#### The task
Start at the top of the records and, please, print each line exactly through the line that contains "0.25, 4, 0.0)", leaving out all pictures.

──────── Input data ────────

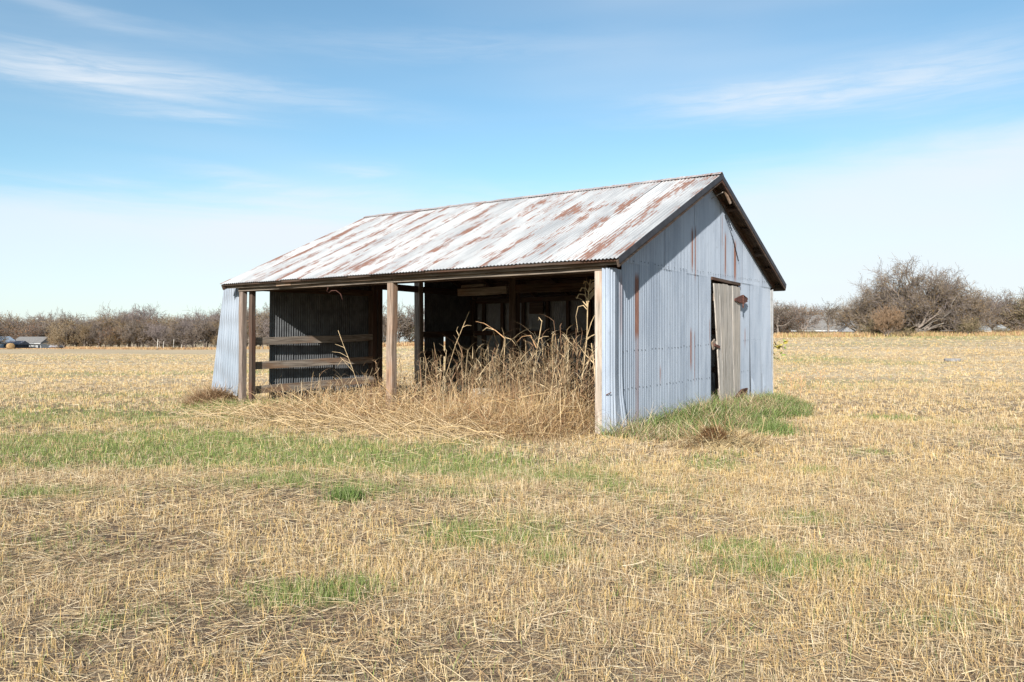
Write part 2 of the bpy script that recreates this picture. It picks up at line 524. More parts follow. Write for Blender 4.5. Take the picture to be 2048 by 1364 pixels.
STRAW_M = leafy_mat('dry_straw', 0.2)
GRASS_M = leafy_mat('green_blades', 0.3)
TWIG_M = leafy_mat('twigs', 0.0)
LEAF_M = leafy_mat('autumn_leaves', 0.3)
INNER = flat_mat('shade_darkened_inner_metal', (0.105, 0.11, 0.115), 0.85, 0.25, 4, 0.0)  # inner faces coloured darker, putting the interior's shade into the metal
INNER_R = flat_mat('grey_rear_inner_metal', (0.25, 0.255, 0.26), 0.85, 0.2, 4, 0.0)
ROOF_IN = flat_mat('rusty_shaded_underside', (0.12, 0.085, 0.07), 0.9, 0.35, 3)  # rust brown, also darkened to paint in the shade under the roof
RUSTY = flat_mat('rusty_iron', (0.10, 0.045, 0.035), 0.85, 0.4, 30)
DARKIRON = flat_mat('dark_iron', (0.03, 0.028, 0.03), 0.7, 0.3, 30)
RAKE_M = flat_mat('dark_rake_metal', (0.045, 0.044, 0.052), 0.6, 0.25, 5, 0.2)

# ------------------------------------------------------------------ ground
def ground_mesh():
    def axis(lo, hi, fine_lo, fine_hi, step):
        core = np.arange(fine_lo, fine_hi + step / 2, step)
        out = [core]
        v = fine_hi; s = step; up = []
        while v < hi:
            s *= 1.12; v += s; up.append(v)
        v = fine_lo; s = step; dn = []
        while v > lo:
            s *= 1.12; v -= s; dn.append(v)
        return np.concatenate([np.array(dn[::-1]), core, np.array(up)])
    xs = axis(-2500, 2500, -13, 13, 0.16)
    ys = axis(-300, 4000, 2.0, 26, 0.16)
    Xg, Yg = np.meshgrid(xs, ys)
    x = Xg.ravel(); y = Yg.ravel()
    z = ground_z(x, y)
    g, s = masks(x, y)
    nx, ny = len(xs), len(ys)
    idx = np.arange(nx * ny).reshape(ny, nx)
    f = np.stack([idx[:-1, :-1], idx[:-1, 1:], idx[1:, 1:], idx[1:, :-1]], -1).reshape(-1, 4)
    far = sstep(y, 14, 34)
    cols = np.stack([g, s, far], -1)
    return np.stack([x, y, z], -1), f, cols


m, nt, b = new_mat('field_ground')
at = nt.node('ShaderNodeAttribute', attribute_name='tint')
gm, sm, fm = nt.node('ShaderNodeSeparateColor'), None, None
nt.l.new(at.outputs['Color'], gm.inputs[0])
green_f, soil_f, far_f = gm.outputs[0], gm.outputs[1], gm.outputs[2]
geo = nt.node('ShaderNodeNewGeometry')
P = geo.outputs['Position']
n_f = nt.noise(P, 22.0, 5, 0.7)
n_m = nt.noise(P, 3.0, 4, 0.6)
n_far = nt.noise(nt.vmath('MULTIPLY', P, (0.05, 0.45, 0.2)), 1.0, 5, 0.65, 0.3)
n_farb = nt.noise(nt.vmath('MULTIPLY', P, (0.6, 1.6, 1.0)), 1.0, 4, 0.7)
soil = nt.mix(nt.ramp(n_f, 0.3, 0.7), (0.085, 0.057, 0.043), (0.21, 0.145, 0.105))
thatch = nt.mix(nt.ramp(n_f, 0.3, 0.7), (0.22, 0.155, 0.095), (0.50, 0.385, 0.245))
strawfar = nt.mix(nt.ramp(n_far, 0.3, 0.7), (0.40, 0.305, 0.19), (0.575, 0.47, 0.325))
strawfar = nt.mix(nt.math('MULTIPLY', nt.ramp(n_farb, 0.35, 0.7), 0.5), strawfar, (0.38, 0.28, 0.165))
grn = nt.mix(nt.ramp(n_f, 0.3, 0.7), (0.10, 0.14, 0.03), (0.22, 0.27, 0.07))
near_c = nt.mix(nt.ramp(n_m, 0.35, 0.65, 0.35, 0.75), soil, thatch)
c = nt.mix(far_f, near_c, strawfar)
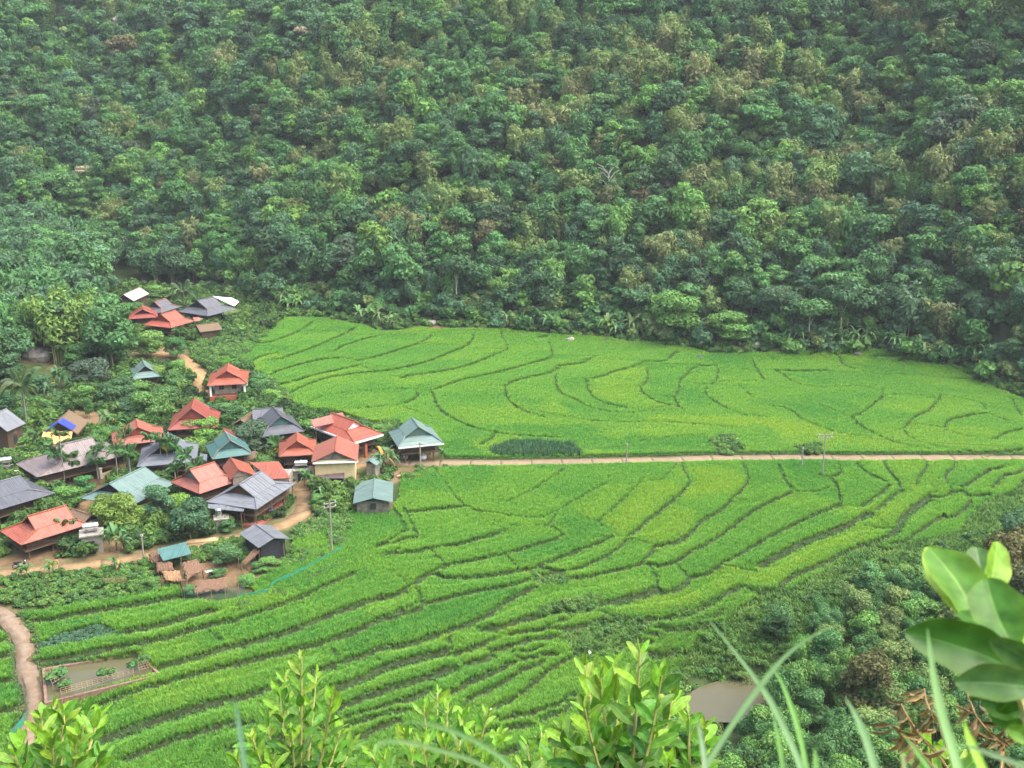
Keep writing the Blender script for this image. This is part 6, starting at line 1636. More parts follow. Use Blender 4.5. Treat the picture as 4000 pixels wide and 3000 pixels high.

────────

#### Problem solution
Write part 2 of the bpy script that recreates this picture. It picks up at line 524. More parts follow. Write for Blender 4.5. Take the picture to be 2048 by 1364 pixels.
STRAW_M = leafy_mat('dry_straw', 0.2)
GRASS_M = leafy_mat('green_blades', 0.3)
TWIG_M = leafy_mat('twigs', 0.0)
LEAF_M = leafy_mat('autumn_leaves', 0.3)
INNER = flat_mat('shade_darkened_inner_metal', (0.105, 0.11, 0.115), 0.85, 0.25, 4, 0.0)  # inner faces coloured darker, putting the interior's shade into the metal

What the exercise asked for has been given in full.